On very rare occasions for specific clients, I would break this rule.
This would only be a once-a-year type of situation, and only if they were a close client, who had a very important internal reason why they needed to go live on a Friday.
I don’t recommend this all the time by any means, but on occasion, it served me well and reinforced client relationships.
Examples include.
- Take an emergency call on the weekend
- Work hard to meet a clients deadline
- Fix an issue out of the agreed support window
I would never work “stupidly hard to meet a deadline” if it was due to scope creep, or even my misestimation. Where I had worked that hard was when the client themselves had a deadline, such as a launch date.
I would also make it known that it was a very big ask, but that we would try our best because we valued them as a client.
Again, be sure to do this strategically, and not by default.

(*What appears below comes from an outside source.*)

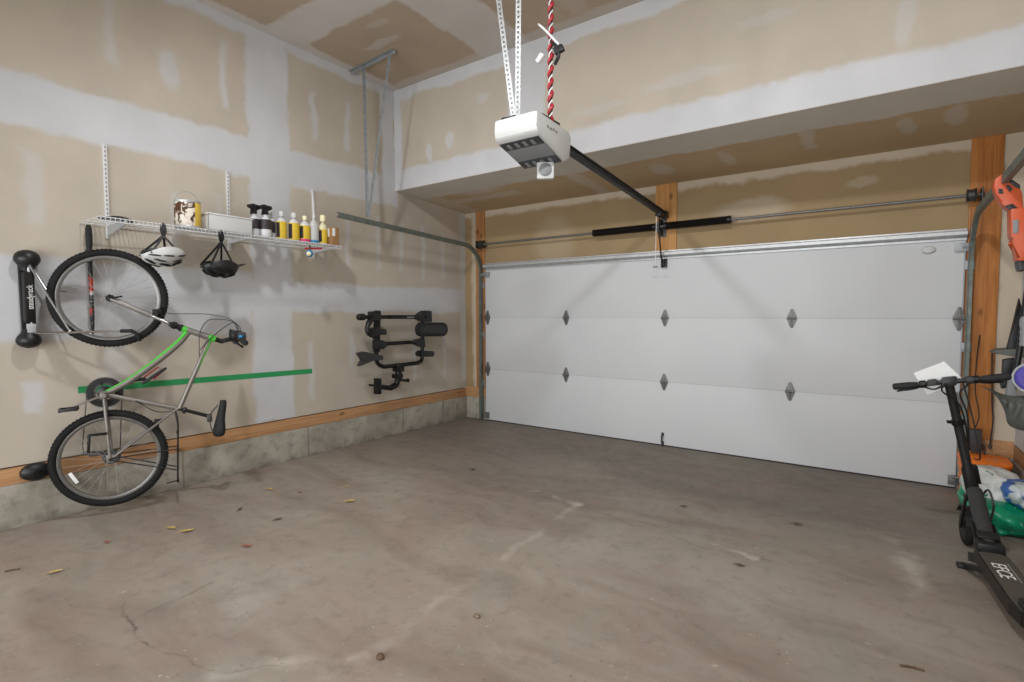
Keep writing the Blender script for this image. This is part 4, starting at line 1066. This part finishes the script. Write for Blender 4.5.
b = MB(); b.tube(bez([A(398.5, 364), A(398.7, 371), A(398, 379), A(395.5, 385), A(390, 388)], 6), [.045]*6+[.038]*6+[.034]*13, 10); b.obox(A(398.5, 369), ((0, 1, 0), DZ, (1, 0, 0)), (.10, .06, .10), .01); b.obox(A(397.5, 376), ((0, 1, 0), DZ, (1, 0, 0)), (.10, .05, .09), .01); b.build('tilt_neck', M['black_metal'], hr)
b = MB(); b.bar(A(391, 388), A(379, 386.7), .055, .055, DZ, .005); b.lathe(A(386, 387.3, .03), (1, 0, 0), [(.012, 0), (.012, .02), (0, .022)], 10); b.build('hitch_tongue', M['black_metal'], hr)
b = MB(); b.bar(A(377.7, 378.3), A(377.5, 394), .055, .07, (0, 1, 0), .004); b.box(.0, HXP, A(378, 386).y-.008, A(378, 386).y+.014, A(378, 386).z-.011, A(378, 386).z+.011, .003); b.build('wall_receiver', M['black_metal'], hr)
b = MB(); b.tube([A(399, 379.5, .02), A(403, 380.3, .03), A(406.5, 380.2, .03)], [.016, .016, .024], 10); b.build('release_lever', M['black'], hr)

# ================================================================== RIGHT SIDE
# electric scooter
sc = thing('electric_scooter', 'black electric kick scooter parked at the right beside the green bag', 'scooter', (5.2, 3.6, 0))
hd = V((-.11, 1, 0)).normalized(); rt_ = V((hd.y, -hd.x, 0)); Z = V((0, 0, 1))
wf_ = V((5.138, 4.19, .105))
def swheel(c, nm):
    w = MB(); w.ring(c, rt_, c.z, [(-.022+.022*math.cos(a), .024*math.sin(a)) for a in [2*PI*k/10 for k in range(10)]], 40); o_ = w.build(nm, M['tire'], sc)
    w = MB(); w.lathe(c-rt_*.026, rt_, [(.02, 0), (.072, .004), (.078, .012), (.078, .04), (.072, .048), (.02, .052)], 28); w.build('hub_motor', M['black_metal'], o_)
swheel(wf_, 'front_wheel')
wr_ = V((5.262, 2.87, .105)); swheel(wr_, 'rear_wheel')
DFc = V((5.176, 3.735, 0)); DRc = V((5.247, 2.99, 0)); dd = (DFc-DRc).normalized(); dr_ = V((dd.y, -dd.x, 0))
b = MB(); 
out = []
for s_, w in ((0, .052), (.02, .062), (.10, .064), (.62, .064), (.72, .050), (.745, .04)):
    out.append((s_, w))
poly = [DFc-dd*s_-dr_*w for s_, w in out] + [DFc-dd*s_+dr_*w for s_, w in reversed(out)]
b.prism([q+Z*.088 for q in poly], (0, 0, .066), .008); b.build('deck', M['black_metal'], sc)
b = MB(); poly2 = [DFc-dd*s_-dr_*(w-.006) for s_, w in out[1:-1]] + [DFc-dd*s_+dr_*(w-.006) for s_, w in reversed(out[1:-1])]
b.prism([q+Z*.1545 for q in poly2], (0, 0, .003)); gm = b.build('grip_mat', M['grip'], sc)
tc = DFc-dd*.30
text('deck_lettering', 'EFCE', .082, tc+Z*.158-dr_*.012, -dd, dr_, M['paper'], sc, .0004, 1.0)
b = MB()
for k in range(14): b.obox(tc+dd*(.10-k*.016)+dr_*.032+Z*.158, (dd, dr_, Z), (.010, .007, .0008))
b.build('deck_small_print', M['grey_mid'], sc)
# neck and folding joint
nk0 = DFc-dd*.02+Z*.15; nk1 = V((5.147, 4.055, .375))
b = MB(); b.tube([nk0+Z*.0, nk0+(nk1-nk0)*.25, nk0+(nk1-nk0)*.8, nk1], [.046, .040, .038, .036], 14); b.build('neck', M['charcoal'], sc)
b = MB(); b.obox(nk0+Z*.02-dd*.0, (dr_, dd, Z), (.115, .10, .06), .012); b.obox(nk0+(nk1-nk0)*.16, (dr_, (nk1-nk0), dr_.cross(nk1-nk0)), (.09, .05, .095), .008); b.build('folding_joint', M['black'], sc)
for sg in (-1, 1):
    b = MB(); b.bar(nk0+dr_*sg*.05-dd*.06+Z*.0, nk0+dr_*sg*.045+(nk1-nk0)*.42, .022, .012, Z, .003); b.build('side_strut', M['black_metal'], sc)
st0 = V((5.145, 4.09, .36)); st1 = V((5.0, 3.92, 1.02))
b = MB(); dst = (st1-st0).normalized(); b.tube([st0-dst*.04, st0+dst*.02, st0+dst*.15, st0+dst*.17, st1], [.032, .034, .032, .0235, .0225], 14); b.build('stem', M['black'], sc)
b = MB(); b.lathe(st0+dst*.43, dst, [(.024, 0), (.03, .004), (.03, .03), (.024, .034)], 16); b.obox(st0+dst*.12+rt_*.03, (rt_, dst, hd), (.03, .12, .05), .008); b.obox(st0+dst*.445-rt_*.035, (rt_, dst, hd), (.03, .02, .02), .004); b.build('stem_latch', M['black_metal'], sc)
b = MB(); 
for sg in (-1, 1): b.bar(st0+rt_*sg*.036-dst*.03, wf_+rt_*sg*.036, .03, .012, hd, .004)
b.obox(st0-dst*.045, (rt_, hd, dst), (.095, .06, .04), .008); b.build('fork', M['black_metal'], sc)
b = MB(); pts = []
for k in range(9):
    a = math.radians(20+k*16); d_ = hd*math.cos(a)*-1+Z*math.sin(a); pts.append(wf_+d_*.132)
b.sweep(pts, [(-.032, -.002), (.032, -.002), (.032, .002), (-.032, .002)], Z); b.build('front_fender', M['black'], sc)
b = MB(); b.tube(bez([nk0+(nk1-nk0)*.95+dr_*.035, nk1+V((.06, -.02, .02)), nk1+V((.08, -.05, -.06)), nk0+(nk1-nk0)*.5+dr_*.04], 6), .006, 6); b.build('wiring_loop', M['black'], sc)
pts = [wr_+(hd*math.cos(a)+Z*math.sin(a))*.134 for a in [math.radians(20+k*16) for k in range(10)]]
b = MB(); b.sweep(pts, [(-.034, -.002), (.034, -.002), (.034, .002), (-.034, .002)], Z); b.build('rear_fender', M['black'], sc)
b = MB(); b.obox(DRc+dd*.06+Z*.172-dr_*.02, (dr_, dd, Z), (.05, .07, .035), .008); b.build('fender_hook', M['black'], sc)
b = MB()
for sg in (-1, 1): b.bar(DRc+dd*.03+dr_*sg*.04+Z*.12, wr_+dr_*sg*.04, .03, .01, Z, .003)
b.build('rear_dropout', M['black_metal'], sc)
# side stand
b = MB(); k0 = DFc-dd*.20-dr_*.045+Z*.10; k1 = V((5.085, 3.80, .012))
b.bar(k0, k1, .03, .02, Z, .005); b.obox(k1+V((.005, -.01, .0)), (dr_, dd, Z), (.07, .05, .022), .006); b.bar(k1+V((.03, .03, .045)), k0+V((.0, .10, .02)), .05, .02, Z, .005); b.build('kickstand', M['black'], sc)
# handlebar
h0, h1_ = V((4.742, 3.9, .976)), V((5.256, 3.9, 1.074)); hv = (h1_-h0).normalized()
b = MB(); b.tube([h0, h1_], .0135, 12); b.obox(st1+V((0, -.005, .006)), (hv, (0, 1, 0), Z), (.07, .06, .055), .012); b.build('handlebar', M['black'], sc)
for e, s_ in ((h0, 1), (h1_, -1)):
    b = MB(); b.tube([e-hv*s_*.004, e+hv*s_*.005, e+hv*s_*.07, e+hv*s_*.115, e+hv*s_*.12], [.012, .02, .021, .017, .012], 14); b.build('grip', M['black_soft'], sc)
    b = MB(); b.lathe(e+hv*s_*.125, hv*s_, [(.016, 0), (.022, .004), (.022, .03), (.016, .034)], 14); b.tube(bez([e+hv*s_*.14+V((0, .02, -.01)), e+hv*s_*.10+V((0, .05, -.025)), e+hv*s_*.02+V((0, .055, -.035))], 5), [.009]*8+[.006]*3, 8); b.build('brake_lever', M['black_metal'], sc)
b = MB(); b.obox(h0+hv*.185+V((0, -.01, .006)), (hv, (0, 1, 0), Z), (.045, .05, .036), .008); b.build('control_pod', M['charcoal'], sc)
b = MB(); b.lathe(h1_-hv*.17, hv, [(.016, -.02), (.022, -.016), (.022, .016), (.016, .02)], 14); b.build('control_pod', M['charcoal'], sc)
b = MB()
b.tube(bez([h0+hv*.15+V((0, .02, -.02)), h0+hv*.2+V((0, .03, -.04)), h0+hv*.25+V((0, -.02, -.008)), st1+V((-.03, -.02, -.05)), st1-dst*.15+V((.028, -.02, 0)), st1-dst*.4+V((.03, 0, 0))], 7), .0045, 6)
b.tube(bez([h1_-hv*.17+V((0, .02, -.02)), h1_-hv*.19+V((0, -.01, -.04)), st1+V((.05, -.02, -.06)), st1-dst*.2+V((.05, -.01, 0)), st1-dst*.42+V((.028, 0, 0))], 7), .0045, 6)
b.tube(bez([h1_-hv*.2+V((0, -.02, -.01)), st1+V((.10, -.02, -.15)), st1+V((.13, -.02, -.30)), st1+V((.15, 0, -.42)), st0+dst*.22+V((.04, 0, 0))], 7), .004, 6)
b.build('cables', M['black'], sc)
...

Otherwise, you will burn out and end up resenting your client - which completely defeats the purpose of trying to retain them.
In the first couple of years of my agency, I didn't think about long-term client retention
Honestly, I was too busy looking for the next project - or having too much work, and being under pressure to quickly finish one project in order to start the next.
But when I (finally) figured out what my end goal was, I realised to achieve a more relaxed, technically focused, happy, and lucrative agency - I needed a small set of very close clients, not hundreds of different clients with who I only speak once every 2 years when their domain expires.
So I quadrupled my effort on real relationship building with my core group of existing clients.
Focusing on value adds such as support and maintenance contracts and retainers (recurring revenue!), and also scheduling regular catchups between projects, so both myself and my client always knew what was on the horizon, which allowed scheduling future work a lot easier.
This was one of the best decisions I could have made for my agency.